Russia’s interference on behalf of Trump is thoroughly established. But Trump has repeatedly jumped at the chance to cast doubt on this intelligence.

For one, part of the scandal includes Trump’s attempt to promote an unfounded theory that suggests it was Ukraine, not Russia, that interfered in the 2016 presidential election. Russia’s interference on behalf of Trump is thoroughly established. But Trump has repeatedly jumped at the chance to cast doubt on this intelligence. First he sided with Putin and against U.S. intelligence in denying that Russia interfered. Then he bought into a wild conspiracy theory that claims it was Ukraine that hacked the election, working against Trump to help Democrats.

Withholding military aid helped bolster pro-Russian fighters in Ukraine’s east and hampered a young government seeking to tackle Russia’s corrupt influence and Ukraine’s own chronic graft problem.

Meanwhile, Trump’s personal lawyer Rudy Giuliani has opened up the U.S. to more influence from Russia. Giuliani associates Lev Parnas and Igor Fruman, now jailed, allegedly helped launder political cash from Kremlin-linked figures and have ties to the Russia mafia (which itself has alleged ties to the Kremlin.) It’s not unreasonable to believe that Putin has had a hand in Trump’s Ukraine policy.
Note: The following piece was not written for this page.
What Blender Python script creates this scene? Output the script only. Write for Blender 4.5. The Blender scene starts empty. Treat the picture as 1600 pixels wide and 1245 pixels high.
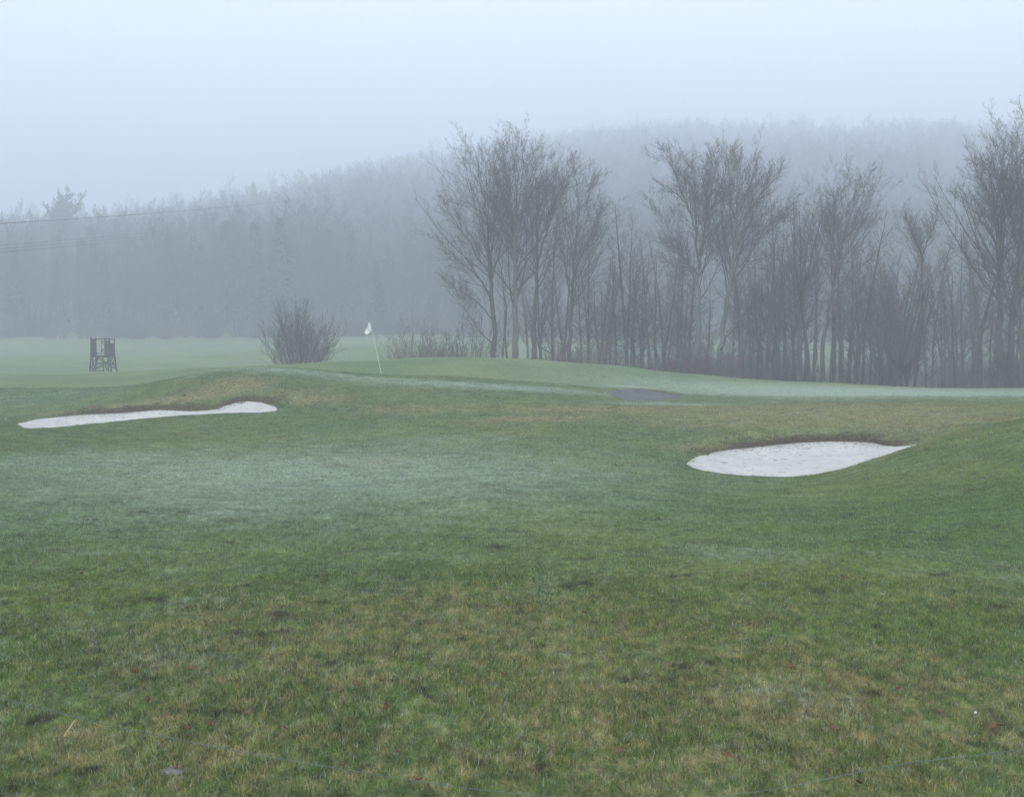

The Republican Party, a traditional watchdog against Moscow’s designs, has recently turned into a Trumpian lapdog, with its leaders routinely defending Moscow by parroting Trump’s “Russia Hoax” meme. This in itself is a gift to Putin.

In an iconic photo taken earlier this week, Trump and House Speaker Nancy Pelosi are seen arguing in the White House. When asked what was happening at the moment the photo was taken, Pelosi said, “I was probably saying ‘all roads lead to Putin.’” That’s what the evidence suggests, and and the reason Putin and his friends likely will have a lot more champagne toasts in their future. And we must not allow Trump to use the death of a terrorist — however good news it may be — try to distract us from his true record abroad.